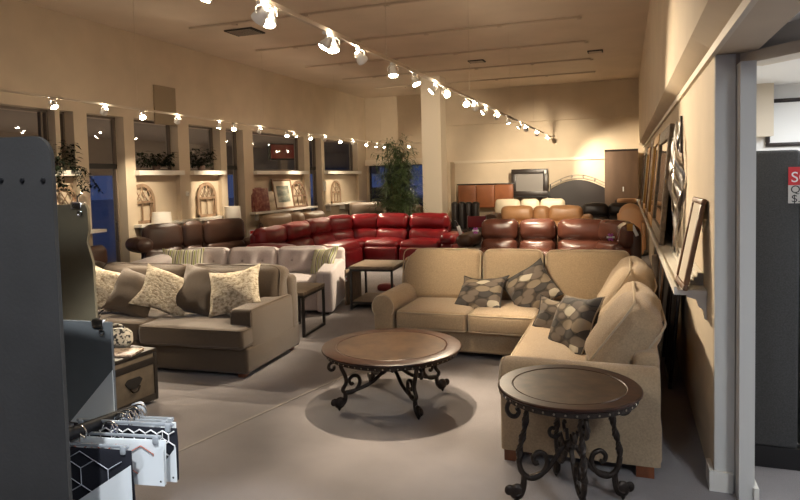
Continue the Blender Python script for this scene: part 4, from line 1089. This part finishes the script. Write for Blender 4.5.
mirror('brown framed mirror last on the right shelf toward the back corner', 1.2, 1.15, 15.1, .325, 5, M['framew'], .10)
# stored frames under the shelf
for i, (y, w_, h_, m_) in enumerate(((6.9, .8, .92, 'framed'), (7.9, .7, .80, 'framew'), (5.85, .6, .86, 'framed'), (9.1, .9, .95, 'framed'))):
    t = frame_pic('stored_frame', ['tall black frame stored on the floor under the shelf, middle of the row', 'walnut frame stored on the floor under the shelf behind the tall black one', 'narrow black frame stored on the floor nearest the sofa back', 'wide black frame farthest under the shelf'][i], 'frame', w_, h_, .03, .05, M[m_], M['dark'], inner='backing'); place(t, (.335, y, .0), -90, 5)
o = MB().rbox((0, 0, .45), (.07, .07, .9), .02, 2).build('rolled_rug', M['greyl']); o.location = (.30, 7.32, 0); tag(o, 'upright rolled grey rug in the gap behind the tan sectional', 'rug')

# tags and flowers clipped to sofas
def flower(label, loc):
    t = thing('silk_flower', label, 'flower', loc)
    for k in range(6):
        a = 60 * k; b = MB(); b.rbox((.035 * math.cos(Rd(a)), -.01, .035 * math.sin(Rd(a))), (.05, .014, .034), .007, 2, rot=RY(-a)); b.build('petal', M['purple'] if k % 3 else M['paper'], t)
    MB().rbox((0, -.02, 0), (.022, .02, .022), .01, 2).build('centre', M['wink'], t)
    return t
flower('violet and white flower clipped to the left arm of the burgundy sofa', (-2.50, 10.90, .83))
flower('violet flower clipped to the right end of the burgundy sofa', (-.22, 10.22, .80))
t = thing('tag_strip', 'white tag strip dangling at the right end of the red sofa', 'tag', (-3.12, 12.2, .60), 0)
MB().rbox((0, 0, .10), (.07, .006, .22), .002, 1, rot=RY(-18)).build('strip', M['paper'], t)
b = MB(); b.tube([(-.02, 0, .2), (-.06, 0, .30), (-.10, .0, .32)], .003, 4); b.build('cord', M['paper'], t)
t = thing('metal_chair', 'brushed metal frame chair standing just past the red sofa arm', 'chair', (-2.98, 12.9, 0))
for sx in (-1, 1):
    MB().tube(spline([(sx * .2, -.22, 0), (sx * .2, -.22, .44), (sx * .2, .2, .46), (sx * .2, .24, .95)], 6), .016, 8).build('side_frame', M['steel'], t)
    MB().tube([(sx * .2, .2, .46), (sx * .2, .24, 0)], .014, 8).build('leg', M['steel'], t)
MB().rbox((0, 0, .47), (.40, .44, .05), .02, 2).build('seat', M['redd'], t); MB().rbox((0, .235, .82), (.40, .03, .24), .012, 2).build('backrest', M['redd'], t)
t = thing('red_cushion', 'small red cushion on the floor beyond the rustic end table', 'cushion', (-3.62, 9.35, 0)); MB().rbox((0, 0, .05), (.26, .2, .10), .04, 3, 3, (0, 0, .02)).build('pad', M['red'], t)
t = thing('brass_tag_holder', 'brass and white tag holder at the right end of the burgundy sofa', 'sign', (.06, 10.03, .92), -15)
MB().rbox((0, 0, .05), (.09, .02, .11), .006, 1).build('holder', M['gold'], t); MB().rbox((.07, 0, .0), (.05, .012, .17), .004, 1, rot=RY(-25)).build('card', M['paper'], t)

# ------------------------------------------------------------------ outside: red sign on its post, street lights, cars
t = thing('roadside_sign', 'dark red square sign on a post outside the left windows', 'sign', (-9.9, 17.1, 0), 55)
MB().rbox((0, 0, 2.68), (.98, .16, .52), .02, 1).build('cabinet', M['black'], t); MB().box(-.44, .44, -.095, -.08, 2.47, 2.89).build('face', M['signred'], t)
MB().box(-.10, .10, -.05, .05, 0, 2.45).build('post', M['soffit'], t)
b = MB()
for k in range(4): b.tube([(-.32 + .17 * k + .05 * math.cos(q * .9), -.10, 2.66 + .06 * math.sin(q * 1.1)) for q in range(7)], .009, 5)
b.build('scribble_mark', mat('pale_red_paint', (.5, .22, .17), .6), t)
def car(label, loc, rz, m):
    t = thing('parked_car', label, 'car', loc, rz)
    b = MB(); b.rbox((0, 0, .62), (4.3, 1.75, .62), .16, 3, (6, 2, 2)); b.rbox((-.15, 0, 1.12), (2.3, 1.5, .55), .2, 3, (4, 2, 2), fn=lambda p, u: (p[0] * (1 - .2 * max(0, u[2])), p[1], p[2])); b.build('body', m, t)
    for sx in (-1, 1):
        for sy in (-1, 1): MB().lathe([(0, -.1), (.26, -.1), (.32, -.06), (.32, .06), (.26, .1), (0, .1)], 20, (sx * 1.35, sy * .82, .32), rot=RX(90)).build('wheel', M['black'], t)
    for sy in (-1, 1): MB().rbox((2.14, sy * .6, .68), (.06, .28, .14), .025, 2).build('headlight', M['steel'], t)
    return t
car('dark parked car on the lot beyond the back display window', (-9.6, 25, 0), 20, mat('car_blue', (.05, .07, .12), .3)); car('pale parked car beside the dark one outside', (-12.5, 28, 0), 60, mat('car_pale', (.35, .37, .40), .3))
for i, (x, y, z) in enumerate(((-13.2, 36, 3.3), (-15.5, 21, 3.6))):
    t = thing('street_lamp', ['lit street lamp in the dusk behind the bamboo', 'lit street lamp seen low through the left door'][i], 'lamp', (x, y, -.02))
    MB().tube([(0, 0, 0), (0, 0, z)], .05, 8).build('pole', M['black'], t); MB().rbox((0, 0, z + .1), (.34, .34, .2), .06, 2).build('lamp_head', M['carlight'], t)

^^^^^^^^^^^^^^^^

◆ **The problem**
Without any pictures, reproduce the lines from the first one in the material through the line that has "tan sectional', 'rug')", exactly as they appear.

◆ **Task answer**
Continue the Blender Python script for this scene: part 4, from line 1089. This part finishes the script. Write for Blender 4.5.
mirror('brown framed mirror last on the right shelf toward the back corner', 1.2, 1.15, 15.1, .325, 5, M['framew'], .10)
# stored frames under the shelf
for i, (y, w_, h_, m_) in enumerate(((6.9, .8, .92, 'framed'), (7.9, .7, .80, 'framew'), (5.85, .6, .86, 'framed'), (9.1, .9, .95, 'framed'))):
    t = frame_pic('stored_frame', ['tall black frame stored on the floor under the shelf, middle of the row', 'walnut frame stored on the floor under the shelf behind the tall black one', 'narrow black frame stored on the floor nearest the sofa back', 'wide black frame farthest under the shelf'][i], 'frame', w_, h_, .03, .05, M[m_], M['dark'], inner='backing'); place(t, (.335, y, .0), -90, 5)
o = MB().rbox((0, 0, .45), (.07, .07, .9), .02, 2).build('rolled_rug', M['greyl']); o.location = (.30, 7.32, 0); tag(o, 'upright rolled grey rug in the gap behind the tan sectional', 'rug')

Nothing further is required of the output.